Os filósofos e poetas, artistas e cantores da liberdade, tentaram sensibilizar o pensamento histórico, sendo abafadas suas vozes pelo relho dilacerador ou através da morte infamante.
O fatalismo da evolução, porém, é impostergável, e apesar de todas as vicissitudes, a marcha do progresso dá-se a pouco e pouco.
Com Jesus, o Legislador Ideal, os direitos humanos foram estabelecidos e a lídima fraternidade foi apresentada na Terra como desafio para todos os seres, pagando Ele com a vida, a audácia de programar um mundo melhor e demonstrar a possibilidade de ser instaurada a democracia, nas consciências e nos corações, que avançaria para os regimes políticos e sociais.
Não obstante o Seu incomparável exemplo, os sicários da humanidade atiraram às feras, ou as fogueiras, ou à humilhação, aqueles que O seguiam e acreditavam nos valores éticos que dormem na consciência.
Vez que outra, todavia, na imensa noite medieval, surgiram os construtores da liberdade humana, que foram esmagados pelo despotismo, pela selvageria, pelo medo dos seus coevos.
Ficaram, porém, as suas sementes em luz de esperança, atiradas no rumo do futuro.
Com a ampliação dos horizontes da Terra através dos Descobrimentos e da Renascença, que reconstruiu a beleza no mundo sombrio, os filósofos ressuscitaram os ideais de liberdade que pareciam mortos e suas vozes proclamaram os direitos humanos, tendo Jean Jacque Rousseau, o Marquês de Beccaria e outros retomado corajosamente a bandeira da dignidade do ser humano, invectivando contra o crime tornado legal, o direito divino dos reis e os preconceitos que denigrem a própria criatura.
A França, anelando pela instalação da liberdade, da igualdade e da fraternidade no seu território, não pôde impedir o volumoso derramamento de sangue dos seus filhos nem a loucura do Terror, quando rolaram na guilhotina as cabeças hediondas dos fanáticos, mas também de homens e mulheres incomuns, para inscrever nas páginas da Justiça os ambicionados direitos humanos até hoje desrespeitados.
Amanhecia, porém, ali, dia novo para a humanidade.
À medida que a Ciência, a Filosofia, as Artes se libertavam do totalitarismo da Religião e da dominação dos biltres elevados à condição de governantes, as doutrinas políticas e sociais começaram a abrir espaço para a implantação dos futuros ideais democráticos.

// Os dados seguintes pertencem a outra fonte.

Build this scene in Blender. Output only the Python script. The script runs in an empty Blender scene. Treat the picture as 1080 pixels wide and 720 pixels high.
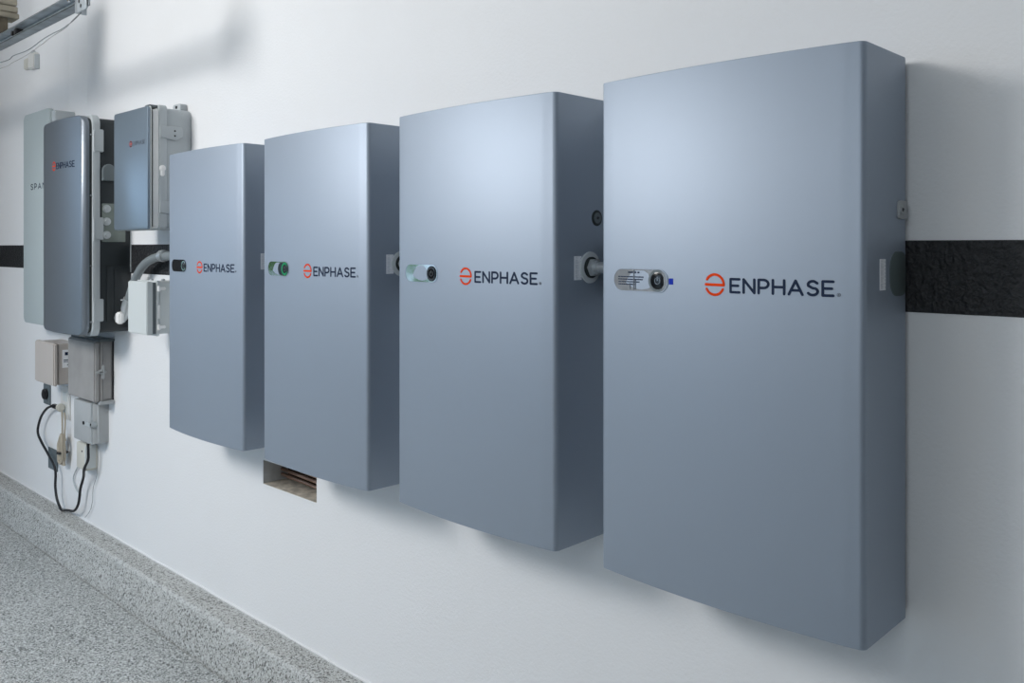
import bpy, bmesh, math, random
from math import pi, sin, cos, sqrt
from mathutils import Vector, Matrix
random.seed(4)
scene = bpy.context.scene
COL = scene.collection

# ------------------------------------------------------------------ camera
cam_d = bpy.data.cameras.new('camera')
cam = bpy.data.objects.new('camera', cam_d); COL.objects.link(cam)
cam_d.sensor_width = 36.0
cam_d.lens = 915.41 / 1080 * 36
cam_d.shift_y = -(360 - 260.87) / 1080
cam_d.clip_start = 0.02
cam.location = (0, -1.5888, 1.3182)
cam.rotation_euler = (pi / 2, 0, 0.76746)
scene.camera = cam

# ------------------------------------------------------------------ world, lights, exposure
w = bpy.data.worlds.new('world'); scene.world = w; w.use_nodes = True
bg = w.node_tree.nodes['Background']
bg.inputs[0].default_value = (0.55, 0.76, 1.0, 1); bg.inputs[1].default_value = 2.0

def area(name, loc, target, size, power, color=(1, 1, 1), size_y=None):
    d = bpy.data.lights.new(name, 'AREA'); d.energy = power; d.color = color
    d.shape = 'RECTANGLE' if size_y else 'DISK'; d.size = size
    if size_y: d.size_y = size_y
    o = bpy.data.objects.new(name, d); COL.objects.link(o); o.location = loc
    o.rotation_euler = (Vector(target) - Vector(loc)).to_track_quat('-Z', 'Y').to_euler()
    return o
area('ceiling_lamp_light', (-3.55, -2.9, 2.9), (-2.4, -0.2, 1.1), 1.5, 112, (1.0, 0.985, 0.97))
area('ceiling_lamp_light_b', (-2.0, -3.4, 2.9), (-1.6, 0.0, 1.2), 1.6, 14, (1.0, 0.985, 0.97))
area('fill_light', (0.3, -3.6, 2.7), (-0.3, 0.0, 1.2), 1.8, 24, (0.86, 0.94, 1.0))  # added fill behind the camera, lifts the right-hand wall

vs = scene.view_settings
vs.view_transform = 'Standard'; vs.look = 'None'; vs.gamma = 1.0; vs.use_curve_mapping = False
vs.exposure = 0.16

# ------------------------------------------------------------------ materials
def mat(name, col, rough=0.5, metal=0.0, bump=None, coat=0.0, var=0.0, vscale=3.0, spec=0.5):
    m = bpy.data.materials.new(name); m.use_nodes = True
    nt = m.node_tree; b = nt.nodes['Principled BSDF']
    b.inputs['Base Color'].default_value = (*col, 1); b.inputs['Roughness'].default_value = rough
    b.inputs['Metallic'].default_value = metal; b.inputs['Coat Weight'].default_value = coat
    b.inputs['Coat Roughness'].default_value = 0.15
    b.inputs['Specular IOR Level'].default_value = spec
    tc = nt.nodes.new('ShaderNodeTexCoord')
    if var:
        n = nt.nodes.new('ShaderNodeTexNoise'); n.inputs['Scale'].default_value = vscale
        n.inputs['Detail'].default_value = 5
        nt.links.new(tc.outputs['Object'], n.inputs['Vector'])
        r = nt.nodes.new('ShaderNodeValToRGB')
        r.color_ramp.elements[0].position = .3; r.color_ramp.elements[1].position = .7
        r.color_ramp.elements[0].color = (*[c * (1 - var) for c in col], 1)
        r.color_ramp.elements[1].color = (*[min(1, c * (1 + var * .5)) for c in col], 1)
        nt.links.new(n.outputs['Fac'], r.inputs[0]); nt.links.new(r.outputs[0], b.inputs['Base Color'])
    if bump:
        sc, st, dist = bump
        n = nt.nodes.new('ShaderNodeTexNoise'); n.inputs['Scale'].default_value = sc
        n.inputs['Detail'].default_value = 4; n.inputs['Roughness'].default_value = .6
        nt.links.new(tc.outputs['Object'], n.inputs['Vector'])
        bp = nt.nodes.new('ShaderNodeBump'); bp.inputs['Strength'].default_value = st
        bp.inputs['Distance'].default_value = dist
        nt.links.new(n.outputs['Fac'], bp.inputs['Height']); nt.links.new(bp.outputs[0], b.inputs['Normal'])
    return m

M = {}
M['wall'] = mat('wall_paint', (0.80, 0.81, 0.82), 0.62, bump=(120, .6, .0018), var=.02, vscale=1.3, spec=.35)
M['band'] = mat('band_paint', (0.014, 0.015, 0.017), 0.33, bump=(70, 1.0, .012), spec=.5)
M['ceiling'] = mat('ceiling_paint', (0.7, 0.7, 0.7), 0.8, bump=(40, .3, .002))
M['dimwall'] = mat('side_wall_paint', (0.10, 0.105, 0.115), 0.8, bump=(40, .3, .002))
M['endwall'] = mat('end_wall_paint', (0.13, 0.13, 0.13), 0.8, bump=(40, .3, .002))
M['ground'] = mat('driveway', (0.3, 0.3, 0.29), 0.9, bump=(30, .3, .01), var=.2)
M['hedge'] = mat('hedge_leaves', (0.10, 0.34, 0.04), 0.6, bump=(20, .8, .05), var=.6, vscale=9)
M['cabinet'] = mat('silver_blue_paint', (0.325, 0.38, 0.455), 0.50, metal=.42, coat=.0)
M['chassis'] = mat('chassis_grey', (0.10, 0.115, 0.13), 0.5, metal=.3)
M['orange'] = mat('orange_print', (0.80, 0.055, 0.002), 0.6, spec=.15)
M['ink'] = mat('dark_ink', (0.010, 0.022, 0.055), 0.6, spec=.2)
M['label_ink'] = mat('pale_label_ink', (0.62, 0.65, 0.70), 0.5)
M['greyink'] = mat('grey_ink', (0.12, 0.14, 0.17), 0.5)
M['silver_film'] = mat('silver_label_film', (0.40, 0.41, 0.42), 0.25, metal=.5, var=.25, vscale=30)
M['gloss_black'] = mat('gloss_black', (0.008, 0.009, 0.011), 0.14)
M['clear_film'] = mat('glossy_protective_film', (0.78, 0.8, 0.8), 0.05, metal=.95)
M['chrome'] = mat('chrome_ring', (0.75, 0.76, 0.78), 0.12, metal=1)
M['green_ring'] = mat('green_ring', (0.0, 0.22, 0.07), 0.25)
M['bluetab'] = mat('blue_tab', (0.003, 0.03, 0.42), 0.6, spec=.2)
M['white_label'] = mat('white_label', (0.9, 0.92, 0.95), 0.45)
M['rubber'] = mat('dark_rubber', (0.022, 0.03, 0.03), 0.5)
M['plug_green'] = mat('knockout_plug', (0.10, 0.13, 0.13), 0.45)
M['zinc'] = mat('zinc_metal', (0.6, 0.63, 0.64), 0.35, metal=.7, var=.2, vscale=20)
M['washer'] = mat('bright_washer', (0.62, 0.66, 0.67), 0.5)
M['galv'] = mat('galvanised_steel', (0.46, 0.50, 0.53), 0.42, metal=.45, var=.35, vscale=14)
M['steel_dark'] = mat('roller_black', (0.01, 0.01, 0.011), 0.5)
M['pvc'] = mat('grey_conduit', (0.20, 0.225, 0.235), 0.45)
M['enc_light'] = mat('light_grey_plastic', (0.47, 0.51, 0.53), 0.45)
M['enc_white'] = mat('off_white_plastic', (0.62, 0.66, 0.66), 0.45)
M['enc_dark'] = mat('charcoal_enclosure', (0.022, 0.028, 0.032), 0.45)
M['span'] = mat('pale_panel_paint', (0.43, 0.49, 0.50), 0.45)
M['lid_blue'] = mat('blue_grey_lid', (0.24, 0.30, 0.36), 0.34, metal=.5)
M['cover_grey'] = mat('slate_cover', (0.22, 0.25, 0.285), 0.36, metal=.6)
M['tray'] = mat('white_tray', (0.93, 0.93, 0.92), 0.5)
M['beige'] = mat('beige_plastic', (0.52, 0.48, 0.45), 0.5)
M['old_grey'] = mat('aged_grey_plastic', (0.33, 0.325, 0.32), 0.55, var=.15, vscale=8)
M['mid_grey'] = mat('mid_grey_plastic', (0.40, 0.42, 0.43), 0.5)
M['black'] = mat('black_rubber_cord', (0.010, 0.011, 0.014), 0.4)
M['cream_cord'] = mat('cream_cord', (0.42, 0.375, 0.30), 0.55)
M['white_plastic'] = mat('white_plastic', (0.70, 0.70, 0.68), 0.4)
M['ivory'] = mat('ivory_plastic', (0.62, 0.61, 0.55), 0.4)
M['plate_grey'] = mat('grey_plate', (0.13, 0.16, 0.175), 0.5)
M['timber'] = mat('raw_timber', (0.36, 0.33, 0.26), 0.8, bump=(60, .5, .002), var=.35, vscale=12)
M['timber_dark'] = mat('dark_timber', (0.10, 0.085, 0.06), 0.8, bump=(60, .5, .002), var=.5, vscale=25)
M['niche'] = mat('niche_plaster', (0.55, 0.56, 0.56), 0.8, bump=(60, .5, .002), var=.2, vscale=18)
M['niche_floor'] = mat('niche_sill', (0.62, 0.56, 0.47), 0.85, bump=(80, .5, .002), var=.45, vscale=30)
M['niche_dark'] = mat('niche_back', (0.05, 0.038, 0.03), 0.8, var=.5, vscale=30)
M['copper'] = mat('copper_pipe', (0.50, 0.33, 0.25), 0.3, metal=.8, var=.3, vscale=20)
M['hub'] = mat('grey_hub', (0.13, 0.155, 0.165), 0.35)
M['olive_plate'] = mat('grey_green_plate', (0.20, 0.235, 0.215), 0.4)

def speckle(name, base, c2, dark, light, dens=1.0, edge=False):
    m = bpy.data.materials.new(name); m.use_nodes = True; nt = m.node_tree; N = nt.nodes; L = nt.links
    b = N['Principled BSDF']; b.inputs['Roughness'].default_value = .55
    tc = N.new('ShaderNodeTexCoord')
    big = N.new('ShaderNodeTexNoise'); big.inputs['Scale'].default_value = 2.2; big.inputs['Detail'].default_value = 6
    L.new(tc.outputs['Object'], big.inputs['Vector'])
    r0 = N.new('ShaderNodeValToRGB'); r0.color_ramp.elements[0].position = .35; r0.color_ramp.elements[1].position = .65
    r0.color_ramp.elements[0].color = (*base, 1); r0.color_ramp.elements[1].color = (*c2, 1)
    L.new(big.outputs['Fac'], r0.inputs[0])
    last = r0.outputs[0]
    for sc, lo, hi, c in ((330, .0, .28, dark), (210, .0, .22, light), (380, .0, .30, light), (150, 0, .07, dark), (240, 0, .09, (.015, .02, .02))):
        v = N.new('ShaderNodeTexVoronoi'); v.inputs['Scale'].default_value = sc
        mp = N.new('ShaderNodeMapping'); mp.inputs['Location'].default_value = (sc * .37, sc * .11, 0)
        L.new(tc.outputs['Object'], mp.inputs[0]); L.new(mp.outputs[0], v.inputs['Vector'])
        sep = N.new('ShaderNodeSeparateColor'); L.new(v.outputs['Color'], sep.inputs[0])
        lt = N.new('ShaderNodeMath'); lt.operation = 'LESS_THAN'; lt.inputs[1].default_value = hi * dens
        L.new(sep.outputs[0], lt.inputs[0])
        mx = N.new('ShaderNodeMix'); mx.data_type = 'RGBA'
        ml = N.new('ShaderNodeMath'); ml.operation = 'MULTIPLY'; ml.inputs[1].default_value = .9
        L.new(lt.outputs[0], ml.inputs[0])
        L.new(ml.outputs[0], mx.inputs[0]); L.new(last, mx.inputs[6]); mx.inputs[7].default_value = (*c, 1)
        last = mx.outputs[2]
    if edge:      # edge highlight put into the colour along the curb nosing, paint drips beside the wall
        sx = N.new('ShaderNodeSeparateXYZ'); L.new(tc.outputs['Object'], sx.inputs[0])
        wn = N.new('ShaderNodeTexNoise'); wn.inputs['Scale'].default_value = 14; wn.inputs['Detail'].default_value = 6
        L.new(tc.outputs['Object'], wn.inputs['Vector'])
        for y0, wd, amt in ((-.101, .010, .45), (-.004, .012, .9)):
            d = N.new('ShaderNodeMath'); d.operation = 'SUBTRACT'; L.new(sx.outputs[1], d.inputs[0]); d.inputs[1].default_value = y0
            ab = N.new('ShaderNodeMath'); ab.operation = 'ABSOLUTE'; L.new(d.outputs[0], ab.inputs[0])
            mr = N.new('ShaderNodeMapRange'); mr.inputs[1].default_value = 0; mr.inputs[2].default_value = wd
            mr.inputs[3].default_value = 1; mr.inputs[4].default_value = 0; L.new(ab.outputs[0], mr.inputs[0])
            m1 = N.new('ShaderNodeMath'); m1.operation = 'MULTIPLY'; L.new(mr.outputs[0], m1.inputs[0]); L.new(wn.outputs['Fac'], m1.inputs[1])
            m2 = N.new('ShaderNodeMath'); m2.operation = 'MULTIPLY'; m2.use_clamp = True; L.new(m1.outputs[0], m2.inputs[0]); m2.inputs[1].default_value = 1.6 * amt
            mx = N.new('ShaderNodeMix'); mx.data_type = 'RGBA'; L.new(m2.outputs[0], mx.inputs[0]); L.new(last, mx.inputs[6])
            mx.inputs[7].default_value = (.62, .64, .64, 1); last = mx.outputs[2]
    L.new(last, b.inputs['Base Color'])
    n = N.new('ShaderNodeTexNoise'); n.inputs['Scale'].default_value = 160; n.inputs['Detail'].default_value = 4
    L.new(tc.outputs['Object'], n.inputs['Vector'])
    bp = N.new('ShaderNodeBump'); bp.inputs['Strength'].default_value = .5; bp.inputs['Distance'].default_value = .002
    L.new(n.outputs['Fac'], bp.inputs['Height']); L.new(bp.outputs[0], b.inputs['Normal'])
    return m
M['floor'] = speckle('speckled_concrete_floor', (0.33, 0.35, 0.345), (0.42, 0.44, 0.435), (0.12, 0.13, 0.13), (0.66, 0.69, 0.69))
M['curb'] = speckle('speckled_concrete_curb', (0.40, 0.405, 0.39), (0.50, 0.505, 0.49), (0.12, 0.12, 0.11), (0.60, 0.62, 0.61), .85, edge=True)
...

Com o surgimento da Tecnologia e da Era Industrial as transformações no organismo social se fizeram inevitáveis e, a 15 de setembro de 1891, o Papa Leão XIII promulgou a sua Encíclica Rerum Novarum (Das coisas novas), defendendo os direitos dos operários e dos marginalizados, descobrindo os problemas sociais e apresentando soluções para os mesmos, seguida por outras como a Quadragésimo Anno, de 1931, a Pacem in terris, a Populorum Progressio e a Humanae Vitae…
Delas nasceram os Partidos democrata-cristãos que não conseguiram vencer as paixões de grupos e de interesses, às vezes inconfessáveis, dividindo-se na Alemanha, com as diferentes alas da centro-direita, da esquerda e da Renânia-Westfália; na Itália, com fragmentações; na França, com ocorrência igual; na Áustria… no Brasil, na Venezuela, com as suas ala direitista e a moderadamente esquerdista.
Todas essas dificuldades, porque o problema é a própria criatura humana que ainda não se educou para respeitar os direitos do seu próximo e sempre se oferece primazias, destaques, eleições especiais.
Enquanto o lar não se transforme em escola moralizadora e a Escola não se converta em santuário de edificação humana, o indivíduo caminhará dominado pela violência por faltar o discernimento da razão para ajudá-lo a triunfar, sem sujeitar o seu próximo.
O indivíduo vale pelas suas conquistas íntimas e não pelas expressões de arbitrariedade e dominação que alardeia e impõe aos demais.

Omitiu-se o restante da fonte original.